Enfim, a violência, os excessos de timidez, a vaidade, a eternidade, o medo da morte, tudo isso sempre existiu entre nós e viver com tudo isso a volta e dentro é a tal condição humana. Resistir ao excesso de acomodação é uma tarefa que exige esforço e atenção redobrada. Resistir ao hábito e perceber aquilo que você está fazendo da sua vida é estar vivo. Apenas por querer entender, mesmo não entendendo, descubro caminhos incríveis. Não estou aqui para entender nada, nem para querer ser eterna através de letras. Quando lemos uma história, somos os personagens e não se lembra do autor da escrita. Acreditar na eternidade é vaidade mas também é ingênuo, pois somos mais do que eternos quando não acreditamos em separação. Deixando que a privacidade seja nada mais do que uma criativa ilusão.

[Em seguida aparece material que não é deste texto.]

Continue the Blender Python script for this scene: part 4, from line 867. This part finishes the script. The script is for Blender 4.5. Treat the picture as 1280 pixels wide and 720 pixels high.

O professor e escritor Charles Kiefer afirma que "o blog é a objetivação de uma nova subjetividade."
Os historiadores Philippe Ariès e Georges Duby pesquisaram a origem do conceito de privacidade e encontraram, em dicionários de língua francesa do século XIX — momento em que a vida privada adquiria todo o vigor — o verbo privar, significando domesticar, domar.